In altri termini, il recupero di queste aree di elevata criticità può diventare tema di progetto urbano flessibile e aperto alla partecipazione, o è una questione da affrontare soprattutto con politiche di sviluppo locale e di sicurezza pubblica eterodirette?

Non credo molto alla partecipazione, a meno che partecipare voglia dire prendere parte a una decisione. Ma di solito non è così. Alla chiacchiera infinita non segue quasi mai una decisione che viene invece presa in altre sedi e da altre persone. Né sono favorevole però a modelli di gestione calati completamente dall’alto, non fosse altro che per il fatto che questo Paese non è in grado di fornire una classe dirigente all’altezza dei compiti. Non a caso la tanto sbandierata crisi in cui versa ha origine, più che nell’economia e nella finanza, nel fallimento delle sue élite.

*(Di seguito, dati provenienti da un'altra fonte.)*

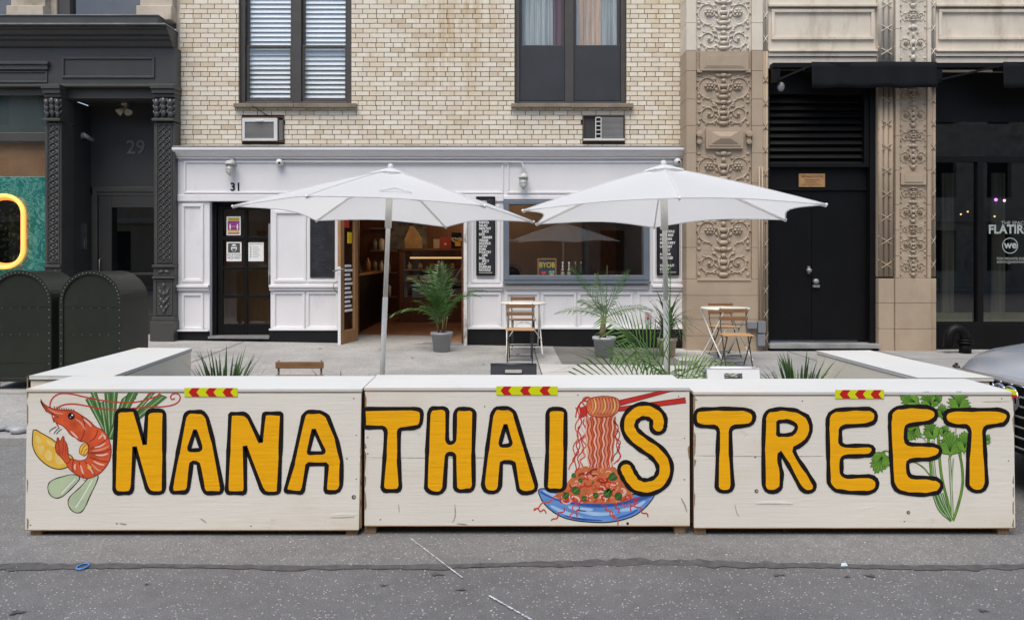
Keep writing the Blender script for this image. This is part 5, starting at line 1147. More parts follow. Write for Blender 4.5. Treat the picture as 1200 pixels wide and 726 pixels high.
# ================================================================== UMBRELLAS
def umbrella(cx, cy, R_, rot, z_rim, z_top, lean, label, tie):
    gz = sz(cx, cy); t = thing('patio_umbrella', (cx, cy, gz), label, 'umbrella', 'white patio umbrellas')
    L = Matrix.Rotation(lean[0], 4, 'Y') @ Matrix.Rotation(lean[1], 4, 'X')
    def put(p): q = L @ Vector((p[0], p[1], p[2] - gz)); return (q.x + cx, q.y + cy, q.z + gz)
    n = 6; seg = 8; rings = 9; b = B()
    def surf(k, s, tt):
        a0, a1 = rot + 2 * PI * k / n, rot + 2 * PI * (k + 1) / n
        p0 = Vector((math.cos(a0), math.sin(a0), 0)); p1 = Vector((math.cos(a1), math.sin(a1), 0)); u = s / seg
        p = p0.lerp(p1, u); sag = math.sin(PI * u)
        r = R_ * tt * (1 - .10 * sag * tt); z = z_top - (z_top - z_rim) * (tt ** 1.12) + .035 * sag * tt * tt - .035 * sag * math.sin(PI * min(1, tt * 1.05)) * .8
        return put((p.x * r, p.y * r, z))
    for k in range(n):
        grid = [[surf(k, s, .03 + .97 * i / rings) for s in range(seg + 1)] for i in range(rings + 1)]
        base = len(b.v); b.v += [p for row in grid for p in row]
        for i in range(rings):
            for s in range(seg): a = base + i * (seg + 1) + s; b.face((a, a + 1, a + seg + 2, a + seg + 1), True)
    can = b.build('canopy', m_canopy, t)
    e = B()
    for k in range(n):
        e.tube([surf(k, s, 1.0) for s in range(seg + 1)], .006, 6)
        e.tube([tuple(Vector(surf(k, 0, .05 + .95 * i / 6)) + Vector((0, 0, .003))) for i in range(7)], .0045, 5)
    e.build('hem', m_canopy, can)
    v = B()
    for k in range(n):
        a0, a1 = rot + 2 * PI * k / n, rot + 2 * PI * (k + 1) / n
        v.poly([put((0, 0, z_top + .035)), put((.20 * math.cos(a0), .20 * math.sin(a0), z_top - .03)), put((.20 * math.cos(a1), .20 * math.sin(a1), z_top - .03))], True)
    v.build('vent_cap', m_canopy, can)
    f = B(); f.lathe([(.001, .07), (.02, .065), (.026, .04), (.03, .02), (.001, .02)], put((0, 0, z_top)), 12); f.build('finial', m_canopy, t)
    pl = B(); pl.cyl(put((0, 0, gz + .3)), put((0, 0, gz + 1.15)), .0255, n=14); pl.cyl(put((0, 0, gz + 1.13)), put((0, 0, z_top)), .022, n=14); pl.build('pole', m_pole, t)
    h = B(); h.cyl(put((0, 0, z_rim - .13)), put((0, 0, z_rim + .25)), .033, n=14); h.cyl(put((0, 0, z_rim + .18)), put((0, 0, z_rim + .22)), .045, n=14); h.build('hub', m_pole, t)
    for k in range(n):
        a = rot + 2 * PI * k / n; rb = B()
        rb.tube([tuple(Vector(surf(k, 0, q)) - Vector((0, 0, .014))) for q in (.06, .3, .55, .8, 1.0)], .009, 6)
        rb.tube([put((.035 * math.cos(a), .035 * math.sin(a), z_rim + .2)), tuple(Vector(surf(k, 0, .5)) - Vector((0, 0, .016)))], .008, 6)
        rb.ell(surf(k, 0, 1.0), (.013, .013, .013), 6)
        rb.build('rib', m_pole, t)
    s = B(); kk = tie; q = [Vector(surf(kk, 3 + .0, .80)), Vector(surf(kk, 4, .74)), Vector(surf(kk, 5, .78))]
    s.tube([q[0] + Vector((0, 0, .012)), q[1] + Vector((0, 0, .035)), q[2] + Vector((0, 0, .015)), q[2] + Vector((.01, -.02, -.0))], [.008, .011, .008, .004], 6); s.build('tie_strap', m_canopy, can)
    s = B(); s.lathe([(.001, gz), (.24, gz), (.24, gz + .05), (.06, gz + .09), (.035, gz + .36), (.001, gz + .36)], (cx, cy, 0), 24); s.build('base', m_black, t)
    return t
U1Y, U2Y = 7.55, 7.12
umbrella(-1.12 - .05, U1Y, 1.435, R(11.5), 2.035, 2.455, (.034, -.042), 'white umbrella over the cafe entrance', 4)
umbrella(1.475 - .0, U2Y, 1.41, R(-90 - 7), 2.0, 2.435, (-.008, -.042), 'white umbrella in front of the menu board and carved pilaster', 4)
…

Né dal basso né dall’alto, dunque. Ma allora da dove dovrebbe partire l’azione del progetto? Intanto dalla sua autonomia, che non vuol dire astrazione dal mondo che lo circonda, ma capacità di funzionare come un dispositivo della ragione che contiene dentro di sé sia la contingenza di una società del consumo (e dunque la possibilità sempre presente della distruzione delle sue premesse e del suo fondamento), sia la capacità di fronteggiare, con i suoi strumenti, l’accelerazione dei fenomeni urbani e il rapido succedersi dei cambiamenti. E se è vero che l’ordine che pretende un progetto sembra irraggiungibile perché il conflitto è costitutivo dell’esperienza metropolitana, è altrettanto vero che proprio qui, nel disordine e nella sconnessione, che l’istanza stessa del progetto e della sua rappresentazione ha origine e si costituisce. E questo non può avvenire in assenza della ricerca e della produzione di teoria, proprio perché non è il luogo a dover trasmettere al progetto un significato: al contrario è il progetto che deve assegnare senso e valore a un luogo. Le dissonanze, le disarmonie, i dissidi che attraversano il territorio e le relazioni sociali che lo disegnano si devono riflettere nella creazione del progetto stesso che li scompone e li ricompone, con il massimo di autonomia, nella tensione di una ricerca che é di architettura o di urbanistica prima ancora di situarsi nelle finalità della comunicazione e dello spettacolo.
Nemica del progetto non è questa società del consumo. Nemici sono i tentativi del mercato che per governarla produce il fenomeno della spettacolarizzazione e la sindrome della sicurezza, per cercare di rinchiuderla in qualche recinto lontano dalla realtà. Magari dentro una ‘nuvola’, perchè come scriveva Baudelaire che amava le nuvole: “le nuvole passano... laggiù... laggiù... le nuvole meravigliose!” 
E come sappiamo qualche architetto si è fatto docile strumento di questo tentativo.